How to prove the determinant of a Hilbert-like matrix with parameter is non-zero

I think the reference "Advanced Determinant Calculus" has a pointer to the answer. But I'll still elaborate for it is ingenious.

Suppose $x_i$'s and $y_j$'s, $1\leq i,j \leq N$, are numbers such that $x_i+y_j\neq 0$ for any $i,j$ combination, then the following identity (called Cauchy Alternant Identity) holds good: $$ \det ~\left(\frac{1}{x_i+y_j}\right)_{i,j} = \frac{\prod_{1\leq i<j\leq n}(x_i-x_j)(y_i-y_j)}{\prod_{1\leq i\neq j\leq n}(x_i+y_j)}. $$ Thus the determinant of $$ \begin{pmatrix} \frac{1}{\beta + 1} & \frac{1}{2} & \frac{1}{3} & \dots & \frac{1}{p+1}\\ \frac{1}{\beta + 2} & \frac{1}{3} & \frac{1}{4} & \dots & \frac{1}{p+2}\\ \frac{1}{\beta + 3} & \frac{1}{4} & \frac{1}{5} & \dots & \frac{1}{p+3}\\ \vdots & \vdots & \vdots & \dots & \vdots \\ \frac{1}{\beta + p + 1} & \frac{1}{p+2} & \frac{1}{p+3} & \dots & \frac{1}{2p+1} \end{pmatrix} $$ can be obtained by choosing $[x_1,\cdots, x_{p+1}] = [1, \cdots, (p+1)]$ and $[y_1,\cdots, y_{p+1}] = [\beta, 1, \cdots, p]$. This is certainly not zero as $\beta$ is not an integer.

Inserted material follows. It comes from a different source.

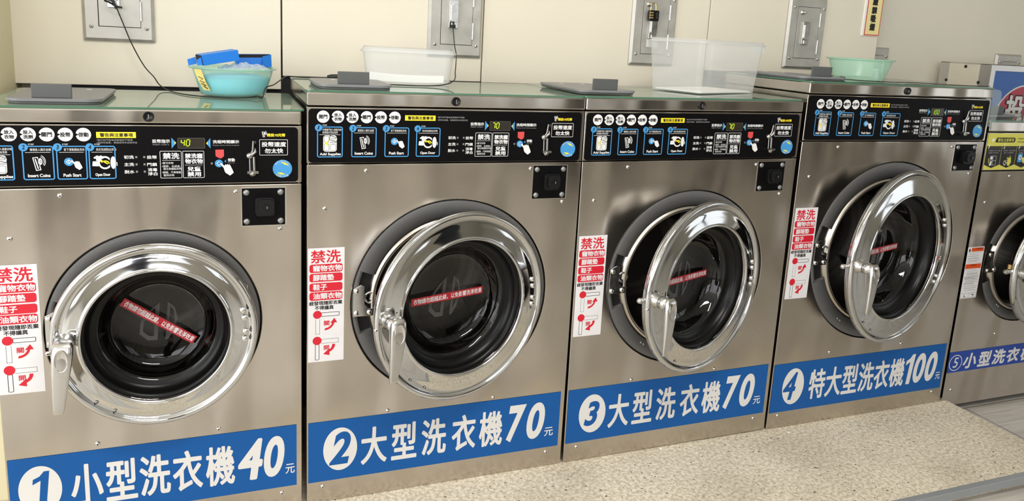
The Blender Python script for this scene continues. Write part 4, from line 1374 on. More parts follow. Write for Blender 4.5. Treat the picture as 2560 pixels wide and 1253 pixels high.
    lat = g.prism([(a, lzc + b) for a, b in P], -0.004, 0.004, 'cast').build('latch_plate', t)
    for a, b in ((0.010, 0.030), (0.008, -0.029), (0.042, -0.028)):
        inst('screw', BOLT_ME, lat, (lx0 + a, -0.004, lzc + b))
    # door
    DR = 0.216
    th = radians(6)
    D = bpy.data.objects.new('door', None)
    COL.objects.link(D)
    D.parent = t
    D.location = (0.3300, -0.080, 0.512 + Z)
    D.rotation_euler = (0, 0, th)
    rin, rg = DR * 0.712, DR * 0.59
    g = G()
    g.lathe([(DR - 0.018, 0.022), (DR - 0.008, 0.021), (DR - 0.001, 0.015), (DR, 0.010), (DR - 0.002, 0.003), (DR - 0.007, -0.003), (DR - 0.013, -0.0045), (DR - 0.0165, -0.0025), (DR - 0.0185, 0.0015), (DR - 0.021, 0.0025),
             (DR - 0.040, -0.002), (rin + 0.012, -0.009), (rin + 0.006, -0.0125), (rin - 0.002, -0.008), (rin - 0.010, 0.034)], (0, 0, 0), 'chrome', 112)
    g.build('door_ring', D)
    g = G()
    g.lathe([(rg - 0.002, 0.050), (rg + 0.012, 0.058), (rin + 0.008, 0.050), (rin + 0.012, 0.0262), (DR - 0.018, 0.0222), (rin - 0.006, 0.024), (rin - 0.009, 0.030), (rg + 0.010, 0.046), (rg - 0.002, 0.050)], (0, 0, 0), 'rubber', 96)
    g.build('gasket', D)
    G().lathe([(rg, 0.044), (rg - 0.010, 0.058), (rg - 0.026, 0.086), (rg * 0.5, 0.096), (0.001, 0.097)], (0, 0, 0), 'glass_door', 96).build('door_glass', D)
    g = G()
    hxl = -DR * 0.83
    g.lathe([(0.020, 0.008), (0.020, -0.002), (0.0165, -0.012), (0.0165, -0.040), (0.00001, -0.046)], (hxl, 0, 0.0), 'cast', 24)
    g.box(hxl - 0.014, hxl + 0.018, -0.058, -0.044, -0.13, 0.012, 'cast')
    g.build('handle', D, bevel=0.004)
    g = G()
    g.cyl((hxl - 0.060, 0.020, 0.006), 0.0085, 0.040, 'cast', 16, 'x')
    g.cyl((hxl - 0.040, 0.020, 0.016), 0.0065, 0.016, 'brass', 16, 'z')
    g.lathe([(0.0001, -0.016), (0.007, -0.008), (0.010, 0.0), (0.006, 0.006)], (hxl - 0.056, 0.020, 0.006), 'cast', 16, 'x')
    g.build('latch_bolt', D)
    # safety label
    g = G()
    x, zt = -0.0015 + 0.0, 0.588 + Z
    g.poly(rrect_pts(x + 0.001, x + 0.082, zt - 0.192, zt, 0.003), -0.0008, 'sticker')
    y = -0.0011
    g.rect(x + 0.020, x + 0.079, zt - 0.017, zt - 0.003, y, 'orange')
    g.text('WARNING', x + 0.038, x + 0.073, zt - 0.009, zt - 0.004, y - S, 'inkblack')
    g.poly([(x + 0.008, zt - 0.018), (x + 0.013, zt - 0.018), (x + 0.0150, zt - 0.011), (x + 0.0105, zt - 0.004), (x + 0.0070, zt - 0.011)], y, 'inkblack')
    g.rect(x + 0.003, x + 0.079, zt - 0.080, zt - 0.063, y, 'orange')
    g.text('WARNING', x + 0.026, x + 0.056, zt - 0.071, zt - 0.065, y - S, 'inkblack')
    random.seed(3)
    z = zt - 0.021
    while z > zt - 0.168:
        if not (zt - 0.083 < z < zt - 0.060):
            a = random.uniform(0.004, 0.016)
            g.rect(x + a, x + random.uniform(0.055, 0.078), z - 0.0009, z, y, 'grey' if random.random() < 0.7 else 'inkblack')
        z -= random.choice((0.0030, 0.0030, 0.0036, 0.0062))
    g.frame(x + 0.003, x + 0.080, zt - 0.190, zt - 0.172, 0.0006, 0.0007, y, 'inkblack')
    g.rect(x + 0.0412, x + 0.0418, zt - 0.190, zt - 0.172, y, 'inkblack')
    g.line([(x + 0.020, zt - 0.177), (x + 0.021, zt - 0.186), (x + 0.026, zt - 0.185)], 0.0022, y - S, 'inkblack')
    g.line([(x + 0.055, zt - 0.179), (x + 0.066, zt - 0.178), (x + 0.064, zt - 0.186)], 0.0022, y - S, 'inkblack')
    g.build('safety_label', t)
    # price band
    g = G()
    b0, b1 = 0.1100 + Z, 0.1905 + Z
    g.rect(0.0015, W - 0.010, b0, b1, -0.0008, 'banner_dark')
    g.band(ell_pts(0.0365, 0.1475 + Z, 0.0325, 0.0310), ell_pts(0.0365, 0.1475 + Z, 0.0295, 0.0280), -0.0012, 'lettering')
    g.text('5', 0.0245, 0.0485, 0.1285 + Z, 0.1675 + Z, -0.0012, 'lettering', shear=0.1, off=0.004)
    for i, ch in enumerate('小型洗衣機'):
        g.text(ch, 0.074 + 0.0760 * i, 0.142 + 0.0760 * i, 0.1190 + Z, 0.1790 + Z, -0.0012, 'lettering', bold=0.0023, n=8, shear=0.12)
    g.build('price_banner', t)
    return t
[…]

The proof of the identity is ingenious. Perform the basic column operation where, $C_j = C_j-C_n$, and remove common factors from the rows and columns. Then perform the row operations, $R_j = R_j-R_n$. This renders the matrix block diagonal of 2 blocks with size n-1 and 1. The first block is the the principal submatrix of the orignal matrix, and the second block is the element 1. This then induces a recursion for the determinant, which yields the desired result.

Thanks for the good question and the reference.

Rows linearly dependent means for some $c_1$, $\ldots$, $c_{p+1}$ the non-zero rational function $\sum_{k=1}^{p+1} \frac{c_k}{x+k}$ has $p+1$ roots $\beta$, $1$, $2$, $\ldots$, $p$, not possible, since its numerator has degree at most $p$.